Wednesday, January 31, 2007

The Greeting, do we shake hands or not?

Luke and I finally were able to coordinate our busy schedules and have lunch the other day. I always enjoy our conversations and it seems he always leaves me pondering over something we discussed. This time was no different.

After catching up with the usual discussions, I started to share with him my internal struggle with not wanting to meet my ex's wife. My heart seems to know that this event is around the corner and so it was one of the things I shared with him. He was quick to assure me to examine my heart for the reasons I struggle. Do I hold myself to others expectations instead of just allowing what will happen? I knew that there was some truth to that. He also had some other mind provoking thoughts. I was sharing with him the strangness behind how it felt when I would reach out my hand and say to this woman, "nice to finally meet you". Isn't that how we are trained to respond when meeting someone we know exists but haven't had the opportunity to actually meet. He jumped on me for this comment. His response and this is me rephrasing it for him, was this, "when did we start to believe that we MUST shake hands with anyone new we meet?" He went on to share with me how he would feel if and when the opportunity for him comes to bump into my ex. Luke has known both Bill and I since before we were married in 1989. My ex is back to attending church again and of all the places he is attending Luke's church. While Luke has seen him in the distance he hasn't had the occasion to actually come face to face with either Bill or his new wife. This is something Luke is grateful for. But how will it feel when it comes time to actually meet him again. Luke has been through the same sort of ending that my marriage had. Both of us were married back in 1989 and his wife walked out on him about a year after my ex walked out on me. We have had plenty of time to cry on each others shoulders and now come along side each other and strengthen each other as we take the world on again. But how will it feel? His remark to me was, wouldn't it be a lie for him to extend his arm and say "hey nice to meet you and your new wife" or something along that line. Instead why not, just raise your arm and sort of wave and say "meet you". Not nice to meet you, not its good to see you, but 'meet you'. Thats what we are doing, I can't accept the choices you made, I completely disagree with with the path you put yourself on and by extending my arm out to you, I am saying I agree with you....aren't I? I had to laugh, because while actually doing this very thing would be 'well at the very least different' I liked it. It instantly made me reflect back to earlier in the month though.

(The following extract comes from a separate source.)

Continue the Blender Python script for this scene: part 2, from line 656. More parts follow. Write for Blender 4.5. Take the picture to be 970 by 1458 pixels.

I had been over in Arizona and had the opportunity to meet Dennis's ex's new boyfriend. These things are so much more complicated when you live in a small town verses where I live. So I had walked up and shook this mans hand. After talking with Luke I felt the need to apologize to Dennis for doing just that. He of course chuckled at me and assured me he hadn't made anything of me shaking this mans hand, however I felt better.

What would Miss manners say? How would Jesus resond? What is truly the best way to handle yourself in these sorts of situations? Better yet, why do we allow our lives to go in the direction that takes us to these sort of complications? Yet another question I just put out there with the understanding I won't find the answer anytime soon in this place.